In diesem Fall ist es ein alter Campingplatz, der etwas in die Jahre gekommen ist. Zwei sehr große Hunde passen auf, wer ein und ausgeht.
Es gibt heiße Duschen und das Beste an dem Platz: Wir stehen in der Nähe der Innenstadt und können den Camper stehen lassen und zu Fuß in die Stadt laufen.
Die ganze Fahrt nach Cholula über hat uns der Gedanke an Pizza Margherita begleitet. Wir parken Berta auf dem Platz und machen uns auf die Suche nach einer Pizzeria in der Stadt.
Jaa stimmt, Pizza ist jetzt kein richtiges traditionelles mexikanisches Gericht … aber wenn man so lange unterwegs ist, hat man ab und an auch Lust auf “gewohntes” Essen.
Wir laufen schnurstracks und sehr zielgerichtet in Richtung Innenstadt (wie schnell man laufen kann, wenn man Hunger und Lust auf Pizza hat).
Cholula überrascht uns positiv. Es gibt viele kleine nette Cafés, Restaurants und einen angenehme Atmosphäre in der Stadt. “Nett, nett, nett”, finden wir es hier.
Besonders beeindruckend ist der Blick auf den Vulkan.
In einem kleinen Hinterhof finden wir unsere Pizza. Die Sauce hat etwas viel azucar (Zucker) abbekommen. Egal, es schmeckt trotzdem wie Pizza Margherita. Gut gesättigt laufen wir zurück zu unserem “Campingplatz”, wo uns das Tor aufgeschoben wird. Der große Husky hebt kurz den Kopf und lässt ihn gleich wieder fallen, als würde er denken “Ach, die sind es nur”.
Puebla
Am nächsten Tag fahren wir nach Puebla. Dort wollen wir im Restaurant El Mural essen gehen. Dieses Restaurant haben wir vor einigen Jahren bei einer Mexiko-Reise entdeckt und es ist bis heute eines der zwei besten Restaurants, die wir in ganz Mexiko besucht haben.
In Puebla steuern wir die Policia Turistica an und fragen, ob wir direkt vor der Polizeistation übernachten können (wie beim letzten Mal auch).
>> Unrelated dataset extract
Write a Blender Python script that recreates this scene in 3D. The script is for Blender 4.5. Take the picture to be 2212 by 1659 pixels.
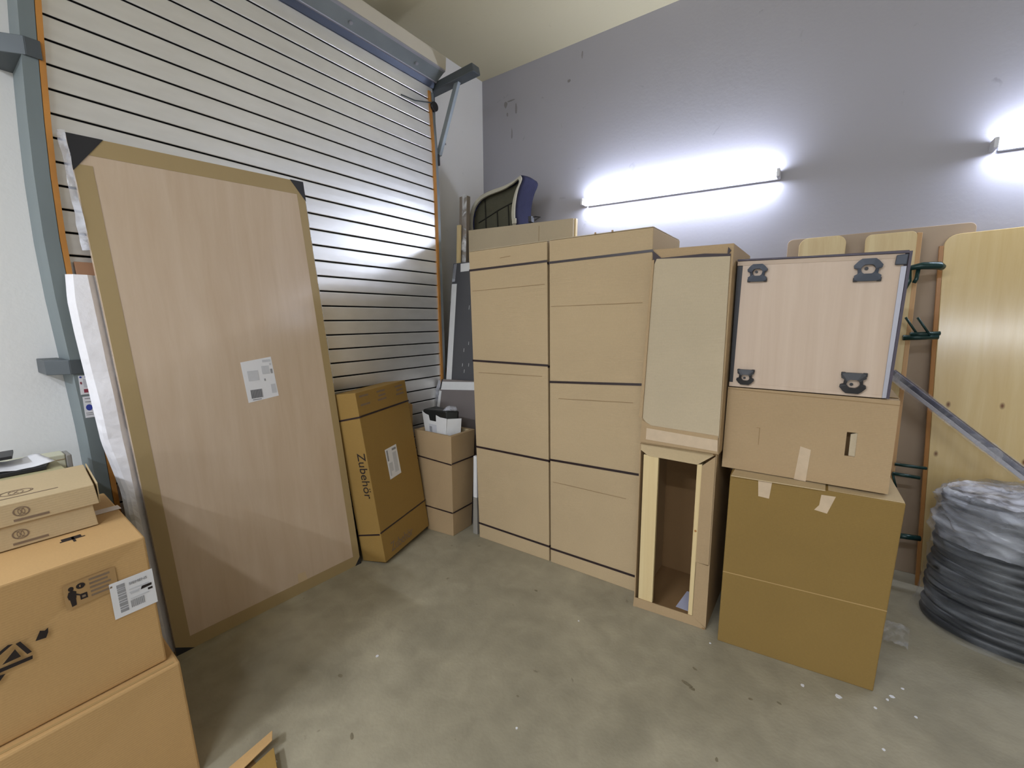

Die Polizistin in der schusssicheren Weste sucht mit uns eine Lücke zwischen den Polizei-Jeeps, die Stoßstange an Stoßstange geparkt sind. Sie zuckt mit den Schultern. Es gibt aktuell keinen Platz für uns. Wir könnten später wiederkommen und schauen, ob dann ein Platz frei wird.
In einer ruhigen Seitenstraße finden wir erstmal einen Parkplatz für Berta. Direkt vor einem Copy Shop, der gut besucht ist. Wir schätzen diesen Parkplatz als “sicher” ein und laufen in Richtung Innenstadt.
Dann geht es direkt zu unserem Lieblingsrestaurant, wo es unserer Meinung nach die beste Mole Poblano gibt.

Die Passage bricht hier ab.